== Exercise prompt ==
Copy out, exactly and without additions, the lines from the one that contains "Build this scene" to the one that contains "return Vector((X, Y, float(ground_z(X, Y))))", both ends included.

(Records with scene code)

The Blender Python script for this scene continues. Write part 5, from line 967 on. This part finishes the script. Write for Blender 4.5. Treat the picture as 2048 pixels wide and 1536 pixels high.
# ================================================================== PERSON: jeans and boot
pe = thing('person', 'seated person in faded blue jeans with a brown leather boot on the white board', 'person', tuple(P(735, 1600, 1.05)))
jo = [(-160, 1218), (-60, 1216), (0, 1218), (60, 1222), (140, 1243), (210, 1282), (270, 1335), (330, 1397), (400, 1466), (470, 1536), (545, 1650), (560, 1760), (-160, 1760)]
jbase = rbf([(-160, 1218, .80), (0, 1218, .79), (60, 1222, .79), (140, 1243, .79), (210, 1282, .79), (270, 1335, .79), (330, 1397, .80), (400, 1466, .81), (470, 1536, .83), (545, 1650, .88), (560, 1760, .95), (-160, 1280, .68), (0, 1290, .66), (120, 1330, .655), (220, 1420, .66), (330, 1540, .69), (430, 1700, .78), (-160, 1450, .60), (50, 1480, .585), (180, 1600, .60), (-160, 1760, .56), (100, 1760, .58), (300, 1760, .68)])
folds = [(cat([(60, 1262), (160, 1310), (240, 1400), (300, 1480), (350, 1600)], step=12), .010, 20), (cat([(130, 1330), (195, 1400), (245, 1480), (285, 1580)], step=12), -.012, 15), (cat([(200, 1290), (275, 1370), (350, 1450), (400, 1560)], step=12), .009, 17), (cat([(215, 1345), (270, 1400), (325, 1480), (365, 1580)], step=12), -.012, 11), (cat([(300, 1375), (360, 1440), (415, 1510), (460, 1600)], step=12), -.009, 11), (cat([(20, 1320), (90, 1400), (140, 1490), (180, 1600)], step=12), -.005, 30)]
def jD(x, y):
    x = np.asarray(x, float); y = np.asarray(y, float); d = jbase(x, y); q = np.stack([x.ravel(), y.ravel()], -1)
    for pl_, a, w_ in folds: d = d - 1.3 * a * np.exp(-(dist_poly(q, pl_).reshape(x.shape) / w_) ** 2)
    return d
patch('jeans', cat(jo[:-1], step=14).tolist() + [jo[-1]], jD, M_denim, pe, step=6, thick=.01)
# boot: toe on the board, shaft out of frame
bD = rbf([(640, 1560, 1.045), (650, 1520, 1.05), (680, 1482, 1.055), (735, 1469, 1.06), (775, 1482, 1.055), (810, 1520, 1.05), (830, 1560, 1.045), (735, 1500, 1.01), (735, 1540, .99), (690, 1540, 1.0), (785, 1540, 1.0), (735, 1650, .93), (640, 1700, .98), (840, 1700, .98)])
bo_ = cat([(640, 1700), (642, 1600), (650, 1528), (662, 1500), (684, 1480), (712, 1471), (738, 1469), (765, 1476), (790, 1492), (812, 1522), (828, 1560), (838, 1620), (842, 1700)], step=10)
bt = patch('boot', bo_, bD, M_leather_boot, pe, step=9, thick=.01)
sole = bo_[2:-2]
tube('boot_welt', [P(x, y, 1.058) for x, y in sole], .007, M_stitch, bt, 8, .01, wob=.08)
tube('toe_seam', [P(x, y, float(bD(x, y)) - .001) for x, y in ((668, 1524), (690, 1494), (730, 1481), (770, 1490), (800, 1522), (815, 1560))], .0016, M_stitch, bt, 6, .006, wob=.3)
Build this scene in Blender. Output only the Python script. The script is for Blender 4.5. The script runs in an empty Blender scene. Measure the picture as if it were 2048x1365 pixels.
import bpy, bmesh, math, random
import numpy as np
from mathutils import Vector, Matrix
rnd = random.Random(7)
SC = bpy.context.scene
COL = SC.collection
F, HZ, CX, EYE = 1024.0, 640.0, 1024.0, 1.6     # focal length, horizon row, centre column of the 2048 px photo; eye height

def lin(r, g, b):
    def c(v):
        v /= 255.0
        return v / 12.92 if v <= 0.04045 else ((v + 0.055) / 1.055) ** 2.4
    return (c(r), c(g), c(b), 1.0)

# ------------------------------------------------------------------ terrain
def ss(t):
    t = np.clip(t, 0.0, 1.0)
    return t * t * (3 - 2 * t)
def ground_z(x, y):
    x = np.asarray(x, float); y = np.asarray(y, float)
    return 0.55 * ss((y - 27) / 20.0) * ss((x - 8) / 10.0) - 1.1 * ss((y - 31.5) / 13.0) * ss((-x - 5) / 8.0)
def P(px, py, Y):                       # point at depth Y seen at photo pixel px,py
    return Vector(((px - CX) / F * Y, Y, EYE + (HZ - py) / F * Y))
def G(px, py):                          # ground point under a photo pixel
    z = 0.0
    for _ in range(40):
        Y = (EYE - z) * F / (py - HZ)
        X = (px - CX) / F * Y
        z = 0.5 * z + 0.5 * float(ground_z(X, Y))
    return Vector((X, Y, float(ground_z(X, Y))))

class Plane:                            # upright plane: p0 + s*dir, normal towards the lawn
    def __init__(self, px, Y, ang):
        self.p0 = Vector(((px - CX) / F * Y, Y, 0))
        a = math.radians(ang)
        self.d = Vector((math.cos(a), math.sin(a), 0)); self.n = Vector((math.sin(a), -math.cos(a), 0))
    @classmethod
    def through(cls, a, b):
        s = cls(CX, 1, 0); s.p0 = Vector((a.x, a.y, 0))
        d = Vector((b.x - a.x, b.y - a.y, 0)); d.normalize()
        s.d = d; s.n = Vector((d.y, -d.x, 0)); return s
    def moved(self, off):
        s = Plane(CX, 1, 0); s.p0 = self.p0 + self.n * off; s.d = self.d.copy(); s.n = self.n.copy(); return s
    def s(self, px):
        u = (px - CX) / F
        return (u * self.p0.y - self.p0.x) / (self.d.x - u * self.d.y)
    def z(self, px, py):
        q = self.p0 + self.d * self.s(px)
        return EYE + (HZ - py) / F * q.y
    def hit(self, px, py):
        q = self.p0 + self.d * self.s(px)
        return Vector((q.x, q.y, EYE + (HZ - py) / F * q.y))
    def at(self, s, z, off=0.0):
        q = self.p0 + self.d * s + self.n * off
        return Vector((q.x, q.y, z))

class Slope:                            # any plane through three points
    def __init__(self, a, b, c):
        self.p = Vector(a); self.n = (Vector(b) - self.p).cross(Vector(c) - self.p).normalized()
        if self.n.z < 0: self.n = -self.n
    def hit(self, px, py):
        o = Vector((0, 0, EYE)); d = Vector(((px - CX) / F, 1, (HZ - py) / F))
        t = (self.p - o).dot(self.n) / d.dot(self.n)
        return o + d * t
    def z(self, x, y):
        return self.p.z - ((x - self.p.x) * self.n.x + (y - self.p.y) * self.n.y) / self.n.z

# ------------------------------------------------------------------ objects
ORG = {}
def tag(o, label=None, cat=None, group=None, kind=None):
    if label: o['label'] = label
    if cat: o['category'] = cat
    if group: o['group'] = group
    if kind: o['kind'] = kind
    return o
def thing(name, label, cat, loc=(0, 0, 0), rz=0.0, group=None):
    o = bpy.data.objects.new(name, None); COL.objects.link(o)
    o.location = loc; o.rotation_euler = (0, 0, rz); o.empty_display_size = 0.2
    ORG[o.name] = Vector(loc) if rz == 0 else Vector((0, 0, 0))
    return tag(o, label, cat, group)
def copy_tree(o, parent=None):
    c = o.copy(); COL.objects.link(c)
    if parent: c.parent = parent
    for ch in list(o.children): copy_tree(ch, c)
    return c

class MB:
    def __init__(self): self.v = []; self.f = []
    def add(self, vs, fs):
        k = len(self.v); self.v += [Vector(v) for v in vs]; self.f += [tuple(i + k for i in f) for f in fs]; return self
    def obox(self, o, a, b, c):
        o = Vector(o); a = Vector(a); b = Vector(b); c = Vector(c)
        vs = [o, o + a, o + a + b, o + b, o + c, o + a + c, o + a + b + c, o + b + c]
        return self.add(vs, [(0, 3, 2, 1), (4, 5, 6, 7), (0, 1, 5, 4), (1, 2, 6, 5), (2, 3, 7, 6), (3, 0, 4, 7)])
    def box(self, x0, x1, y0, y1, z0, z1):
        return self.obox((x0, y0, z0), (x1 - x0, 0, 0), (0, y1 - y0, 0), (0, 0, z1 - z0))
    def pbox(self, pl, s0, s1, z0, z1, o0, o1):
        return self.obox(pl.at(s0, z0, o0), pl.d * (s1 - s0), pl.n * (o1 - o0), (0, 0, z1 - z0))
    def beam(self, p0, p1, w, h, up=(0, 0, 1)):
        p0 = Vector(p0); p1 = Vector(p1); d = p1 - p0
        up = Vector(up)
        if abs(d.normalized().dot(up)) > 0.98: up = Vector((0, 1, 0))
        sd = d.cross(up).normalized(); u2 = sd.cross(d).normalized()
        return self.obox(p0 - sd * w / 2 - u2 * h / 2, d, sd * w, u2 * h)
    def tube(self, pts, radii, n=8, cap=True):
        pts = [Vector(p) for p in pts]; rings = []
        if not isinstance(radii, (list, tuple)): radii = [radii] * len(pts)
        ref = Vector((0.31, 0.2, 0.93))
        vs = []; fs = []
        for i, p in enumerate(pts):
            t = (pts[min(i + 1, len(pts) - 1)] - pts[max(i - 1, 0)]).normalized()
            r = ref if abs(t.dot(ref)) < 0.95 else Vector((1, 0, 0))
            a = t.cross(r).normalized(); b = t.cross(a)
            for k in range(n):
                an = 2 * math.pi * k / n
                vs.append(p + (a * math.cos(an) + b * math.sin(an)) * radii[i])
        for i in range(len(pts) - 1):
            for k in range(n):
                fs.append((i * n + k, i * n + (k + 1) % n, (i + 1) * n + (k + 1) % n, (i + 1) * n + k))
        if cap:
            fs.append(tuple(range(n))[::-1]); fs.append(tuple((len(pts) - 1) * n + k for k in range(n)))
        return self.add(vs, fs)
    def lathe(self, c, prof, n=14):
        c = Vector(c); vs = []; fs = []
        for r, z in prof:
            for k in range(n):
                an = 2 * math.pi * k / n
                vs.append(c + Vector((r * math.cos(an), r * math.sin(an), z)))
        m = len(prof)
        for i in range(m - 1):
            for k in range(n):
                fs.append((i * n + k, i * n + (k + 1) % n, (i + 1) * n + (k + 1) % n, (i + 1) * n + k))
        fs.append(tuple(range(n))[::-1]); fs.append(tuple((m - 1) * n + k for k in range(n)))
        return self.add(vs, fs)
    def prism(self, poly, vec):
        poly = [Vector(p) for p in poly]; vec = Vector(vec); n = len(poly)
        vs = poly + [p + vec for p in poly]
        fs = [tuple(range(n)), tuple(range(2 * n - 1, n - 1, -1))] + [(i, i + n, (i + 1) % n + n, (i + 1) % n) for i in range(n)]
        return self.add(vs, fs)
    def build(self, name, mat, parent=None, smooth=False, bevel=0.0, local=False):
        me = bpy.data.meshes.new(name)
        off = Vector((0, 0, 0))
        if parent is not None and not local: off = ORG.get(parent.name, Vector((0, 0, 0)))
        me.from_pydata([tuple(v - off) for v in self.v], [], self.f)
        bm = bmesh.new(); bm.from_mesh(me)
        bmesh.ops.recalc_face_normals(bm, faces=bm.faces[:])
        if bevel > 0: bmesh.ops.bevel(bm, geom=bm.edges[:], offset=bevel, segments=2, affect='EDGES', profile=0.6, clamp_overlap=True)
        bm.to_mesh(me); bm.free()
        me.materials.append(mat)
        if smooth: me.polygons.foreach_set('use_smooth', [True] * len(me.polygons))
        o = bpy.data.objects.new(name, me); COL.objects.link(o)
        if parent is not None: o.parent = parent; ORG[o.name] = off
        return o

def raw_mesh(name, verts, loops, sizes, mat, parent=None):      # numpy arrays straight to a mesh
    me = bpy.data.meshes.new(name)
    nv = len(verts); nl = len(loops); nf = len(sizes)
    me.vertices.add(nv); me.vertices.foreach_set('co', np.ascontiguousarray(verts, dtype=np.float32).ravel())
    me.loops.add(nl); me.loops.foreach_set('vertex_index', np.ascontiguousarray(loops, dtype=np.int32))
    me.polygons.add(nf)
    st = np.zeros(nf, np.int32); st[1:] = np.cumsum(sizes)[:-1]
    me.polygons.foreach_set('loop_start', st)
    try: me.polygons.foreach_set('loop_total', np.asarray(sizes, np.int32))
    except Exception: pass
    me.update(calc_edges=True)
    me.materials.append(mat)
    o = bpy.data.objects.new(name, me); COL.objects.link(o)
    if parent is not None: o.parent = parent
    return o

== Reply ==
Build this scene in Blender. Output only the Python script. The script is for Blender 4.5. The script runs in an empty Blender scene. Measure the picture as if it were 2048x1365 pixels.
import bpy, bmesh, math, random
import numpy as np
from mathutils import Vector, Matrix
rnd = random.Random(7)
SC = bpy.context.scene
COL = SC.collection
F, HZ, CX, EYE = 1024.0, 640.0, 1024.0, 1.6     # focal length, horizon row, centre column of the 2048 px photo; eye height

def lin(r, g, b):
    def c(v):
        v /= 255.0
        return v / 12.92 if v <= 0.04045 else ((v + 0.055) / 1.055) ** 2.4
    return (c(r), c(g), c(b), 1.0)

# ------------------------------------------------------------------ terrain
def ss(t):
    t = np.clip(t, 0.0, 1.0)
    return t * t * (3 - 2 * t)
def ground_z(x, y):
    x = np.asarray(x, float); y = np.asarray(y, float)
    return 0.55 * ss((y - 27) / 20.0) * ss((x - 8) / 10.0) - 1.1 * ss((y - 31.5) / 13.0) * ss((-x - 5) / 8.0)
def P(px, py, Y):                       # point at depth Y seen at photo pixel px,py
    return Vector(((px - CX) / F * Y, Y, EYE + (HZ - py) / F * Y))
def G(px, py):                          # ground point under a photo pixel
    z = 0.0
    for _ in range(40):
        Y = (EYE - z) * F / (py - HZ)
        X = (px - CX) / F * Y
        z = 0.5 * z + 0.5 * float(ground_z(X, Y))
    return Vector((X, Y, float(ground_z(X, Y))))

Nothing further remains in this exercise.